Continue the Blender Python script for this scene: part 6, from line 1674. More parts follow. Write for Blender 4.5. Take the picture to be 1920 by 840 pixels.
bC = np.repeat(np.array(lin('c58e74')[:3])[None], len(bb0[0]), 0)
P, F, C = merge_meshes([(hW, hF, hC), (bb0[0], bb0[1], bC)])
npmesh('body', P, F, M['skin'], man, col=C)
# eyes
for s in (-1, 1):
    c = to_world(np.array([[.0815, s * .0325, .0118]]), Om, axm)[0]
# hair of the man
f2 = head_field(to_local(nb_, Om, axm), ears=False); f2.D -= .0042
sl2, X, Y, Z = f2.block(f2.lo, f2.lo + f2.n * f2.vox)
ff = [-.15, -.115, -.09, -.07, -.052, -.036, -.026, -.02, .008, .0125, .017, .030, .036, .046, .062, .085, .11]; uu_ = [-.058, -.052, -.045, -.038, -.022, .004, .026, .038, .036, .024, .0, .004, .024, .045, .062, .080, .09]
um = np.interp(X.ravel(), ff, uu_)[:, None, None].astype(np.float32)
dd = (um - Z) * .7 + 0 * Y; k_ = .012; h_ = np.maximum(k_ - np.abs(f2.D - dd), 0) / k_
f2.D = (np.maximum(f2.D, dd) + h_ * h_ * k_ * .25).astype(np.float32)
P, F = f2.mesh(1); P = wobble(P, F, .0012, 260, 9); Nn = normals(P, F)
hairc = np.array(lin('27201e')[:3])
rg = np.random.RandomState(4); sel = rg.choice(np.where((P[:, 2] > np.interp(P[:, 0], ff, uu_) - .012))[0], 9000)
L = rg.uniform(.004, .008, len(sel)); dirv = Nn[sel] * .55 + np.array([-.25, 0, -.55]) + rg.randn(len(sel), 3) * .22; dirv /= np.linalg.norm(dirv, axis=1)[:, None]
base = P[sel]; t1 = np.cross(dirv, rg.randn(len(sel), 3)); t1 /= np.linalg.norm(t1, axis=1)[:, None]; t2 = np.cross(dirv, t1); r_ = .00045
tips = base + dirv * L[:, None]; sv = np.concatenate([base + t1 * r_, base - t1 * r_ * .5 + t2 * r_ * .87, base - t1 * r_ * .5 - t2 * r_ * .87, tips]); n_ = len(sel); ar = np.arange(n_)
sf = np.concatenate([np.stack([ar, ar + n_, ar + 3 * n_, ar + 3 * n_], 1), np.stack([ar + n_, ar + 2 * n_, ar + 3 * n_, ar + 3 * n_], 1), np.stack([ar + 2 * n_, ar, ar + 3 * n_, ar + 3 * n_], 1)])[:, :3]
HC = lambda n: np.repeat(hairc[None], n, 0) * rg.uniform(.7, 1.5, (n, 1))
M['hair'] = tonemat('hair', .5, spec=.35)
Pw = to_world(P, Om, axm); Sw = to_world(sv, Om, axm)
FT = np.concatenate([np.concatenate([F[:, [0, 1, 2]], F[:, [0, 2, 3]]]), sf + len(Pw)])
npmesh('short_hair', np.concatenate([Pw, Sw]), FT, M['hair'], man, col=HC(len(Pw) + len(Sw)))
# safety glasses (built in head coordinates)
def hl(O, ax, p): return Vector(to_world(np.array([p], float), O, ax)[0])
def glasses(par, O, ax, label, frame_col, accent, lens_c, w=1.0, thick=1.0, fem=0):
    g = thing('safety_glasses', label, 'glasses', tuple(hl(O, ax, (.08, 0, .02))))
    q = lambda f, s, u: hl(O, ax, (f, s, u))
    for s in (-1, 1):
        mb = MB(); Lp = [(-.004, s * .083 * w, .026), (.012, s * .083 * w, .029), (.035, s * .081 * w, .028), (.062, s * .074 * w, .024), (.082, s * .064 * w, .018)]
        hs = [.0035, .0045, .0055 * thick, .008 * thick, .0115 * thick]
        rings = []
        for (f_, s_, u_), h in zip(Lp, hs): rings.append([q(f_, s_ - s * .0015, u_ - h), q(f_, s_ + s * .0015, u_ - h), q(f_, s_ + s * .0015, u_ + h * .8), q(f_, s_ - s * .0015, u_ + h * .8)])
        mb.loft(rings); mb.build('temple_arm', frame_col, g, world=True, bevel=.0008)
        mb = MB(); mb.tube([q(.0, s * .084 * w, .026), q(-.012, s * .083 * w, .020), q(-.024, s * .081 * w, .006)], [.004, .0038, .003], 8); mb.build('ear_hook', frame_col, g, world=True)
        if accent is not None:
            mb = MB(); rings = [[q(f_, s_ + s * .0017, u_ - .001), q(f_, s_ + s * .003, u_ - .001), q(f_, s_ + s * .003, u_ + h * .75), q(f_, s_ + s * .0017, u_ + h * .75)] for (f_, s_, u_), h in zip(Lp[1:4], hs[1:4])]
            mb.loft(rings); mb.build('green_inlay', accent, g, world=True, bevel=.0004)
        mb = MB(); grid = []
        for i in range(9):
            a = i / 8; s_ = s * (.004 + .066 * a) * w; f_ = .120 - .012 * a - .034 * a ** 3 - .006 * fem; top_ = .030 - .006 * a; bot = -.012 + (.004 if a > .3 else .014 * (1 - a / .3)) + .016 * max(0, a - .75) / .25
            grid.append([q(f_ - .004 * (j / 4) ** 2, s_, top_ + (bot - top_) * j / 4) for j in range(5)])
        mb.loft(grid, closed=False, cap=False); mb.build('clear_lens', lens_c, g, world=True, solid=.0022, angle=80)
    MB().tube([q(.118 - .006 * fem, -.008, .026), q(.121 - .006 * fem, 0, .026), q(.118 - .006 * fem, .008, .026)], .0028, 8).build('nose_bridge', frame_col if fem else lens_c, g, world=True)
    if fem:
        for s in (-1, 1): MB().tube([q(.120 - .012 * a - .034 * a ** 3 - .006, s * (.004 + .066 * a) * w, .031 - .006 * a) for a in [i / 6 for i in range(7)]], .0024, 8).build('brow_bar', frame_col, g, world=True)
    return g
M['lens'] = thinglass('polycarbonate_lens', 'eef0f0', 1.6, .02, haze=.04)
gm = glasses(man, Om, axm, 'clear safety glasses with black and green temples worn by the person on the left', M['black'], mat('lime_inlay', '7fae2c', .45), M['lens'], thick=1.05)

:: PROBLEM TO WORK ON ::
Copy each line of the data above without altering a single character.

:: TASK OUTPUT ::
Continue the Blender Python script for this scene: part 6, from line 1674. More parts follow. Write for Blender 4.5. Take the picture to be 1920 by 840 pixels.
bC = np.repeat(np.array(lin('c58e74')[:3])[None], len(bb0[0]), 0)
P, F, C = merge_meshes([(hW, hF, hC), (bb0[0], bb0[1], bC)])
npmesh('body', P, F, M['skin'], man, col=C)
# eyes
for s in (-1, 1):
    c = to_world(np.array([[.0815, s * .0325, .0118]]), Om, axm)[0]
# hair of the man
f2 = head_field(to_local(nb_, Om, axm), ears=False); f2.D -= .0042
sl2, X, Y, Z = f2.block(f2.lo, f2.lo + f2.n * f2.vox)
ff = [-.15, -.115, -.09, -.07, -.052, -.036, -.026, -.02, .008, .0125, .017, .030, .036, .046, .062, .085, .11]; uu_ = [-.058, -.052, -.045, -.038, -.022, .004, .026, .038, .036, .024, .0, .004, .024, .045, .062, .080, .09]
um = np.interp(X.ravel(), ff, uu_)[:, None, None].astype(np.float32)
dd = (um - Z) * .7 + 0 * Y; k_ = .012; h_ = np.maximum(k_ - np.abs(f2.D - dd), 0) / k_
f2.D = (np.maximum(f2.D, dd) + h_ * h_ * k_ * .25).astype(np.float32)
P, F = f2.mesh(1); P = wobble(P, F, .0012, 260, 9); Nn = normals(P, F)
hairc = np.array(lin('27201e')[:3])
rg = np.random.RandomState(4); sel = rg.choice(np.where((P[:, 2] > np.interp(P[:, 0], ff, uu_) - .012))[0], 9000)
L = rg.uniform(.004, .008, len(sel)); dirv = Nn[sel] * .55 + np.array([-.25, 0, -.55]) + rg.randn(len(sel), 3) * .22; dirv /= np.linalg.norm(dirv, axis=1)[:, None]
base = P[sel]; t1 = np.cross(dirv, rg.randn(len(sel), 3)); t1 /= np.linalg.norm(t1, axis=1)[:, None]; t2 = np.cross(dirv, t1); r_ = .00045
tips = base + dirv * L[:, None]; sv = np.concatenate([base + t1 * r_, base - t1 * r_ * .5 + t2 * r_ * .87, base - t1 * r_ * .5 - t2 * r_ * .87, tips]); n_ = len(sel); ar = np.arange(n_)
sf = np.concatenate([np.stack([ar, ar + n_, ar + 3 * n_, ar + 3 * n_], 1), np.stack([ar + n_, ar + 2 * n_, ar + 3 * n_, ar + 3 * n_], 1), np.stack([ar + 2 * n_, ar, ar + 3 * n_, ar + 3 * n_], 1)])[:, :3]
HC = lambda n: np.repeat(hairc[None], n, 0) * rg.uniform(.7, 1.5, (n, 1))
M['hair'] = tonemat('hair', .5, spec=.35)
Pw = to_world(P, Om, axm); Sw = to_world(sv, Om, axm)
FT = np.concatenate([np.concatenate([F[:, [0, 1, 2]], F[:, [0, 2, 3]]]), sf + len(Pw)])
npmesh('short_hair', np.concatenate([Pw, Sw]), FT, M['hair'], man, col=HC(len(Pw) + len(Sw)))
# safety glasses (built in head coordinates)
def hl(O, ax, p): return Vector(to_world(np.array([p], float), O, ax)[0])
def glasses(par, O, ax, label, frame_col, accent, lens_c, w=1.0, thick=1.0, fem=0):
    g = thing('safety_glasses', label, 'glasses', tuple(hl(O, ax, (.08, 0, .02))))
    q = lambda f, s, u: hl(O, ax, (f, s, u))
    for s in (-1, 1):
        mb = MB(); Lp = [(-.004, s * .083 * w, .026), (.012, s * .083 * w, .029), (.035, s * .081 * w, .028), (.062, s * .074 * w, .024), (.082, s * .064 * w, .018)]
        hs = [.0035, .0045, .0055 * thick, .008 * thick, .0115 * thick]
        rings = []
        for (f_, s_, u_), h in zip(Lp, hs): rings.append([q(f_, s_ - s * .0015, u_ - h), q(f_, s_ + s * .0015, u_ - h), q(f_, s_ + s * .0015, u_ + h * .8), q(f_, s_ - s * .0015, u_ + h * .8)])
        mb.loft(rings); mb.build('temple_arm', frame_col, g, world=True, bevel=.0008)
        mb = MB(); mb.tube([q(.0, s * .084 * w, .026), q(-.012, s * .083 * w, .020), q(-.024, s * .081 * w, .006)], [.004, .0038, .003], 8); mb.build('ear_hook', frame_col, g, world=True)
        if accent is not None:
            mb = MB(); rings = [[q(f_, s_ + s * .0017, u_ - .001), q(f_, s_ + s * .003, u_ - .001), q(f_, s_ + s * .003, u_ + h * .75), q(f_, s_ + s * .0017, u_ + h * .75)] for (f_, s_, u_), h in zip(Lp[1:4], hs[1:4])]
            mb.loft(rings); mb.build('green_inlay', accent, g, world=True, bevel=.0004)
        mb = MB(); grid = []
        for i in range(9):
            a = i / 8; s_ = s * (.004 + .066 * a) * w; f_ = .120 - .012 * a - .034 * a ** 3 - .006 * fem; top_ = .030 - .006 * a; bot = -.012 + (.004 if a > .3 else .014 * (1 - a / .3)) + .016 * max(0, a - .75) / .25
            grid.append([q(f_ - .004 * (j / 4) ** 2, s_, top_ + (bot - top_) * j / 4) for j in range(5)])
        mb.loft(grid, closed=False, cap=False); mb.build('clear_lens', lens_c, g, world=True, solid=.0022, angle=80)
    MB().tube([q(.118 - .006 * fem, -.008, .026), q(.121 - .006 * fem, 0, .026), q(.118 - .006 * fem, .008, .026)], .0028, 8).build('nose_bridge', frame_col if fem else lens_c, g, world=True)
    if fem:
        for s in (-1, 1): MB().tube([q(.120 - .012 * a - .034 * a ** 3 - .006, s * (.004 + .066 * a) * w, .031 - .006 * a) for a in [i / 6 for i in range(7)]], .0024, 8).build('brow_bar', frame_col, g, world=True)
    return g
M['lens'] = thinglass('polycarbonate_lens', 'eef0f0', 1.6, .02, haze=.04)
gm = glasses(man, Om, axm, 'clear safety glasses with black and green temples worn by the person on the left', M['black'], mat('lime_inlay', '7fae2c', .45), M['lens'], thick=1.05)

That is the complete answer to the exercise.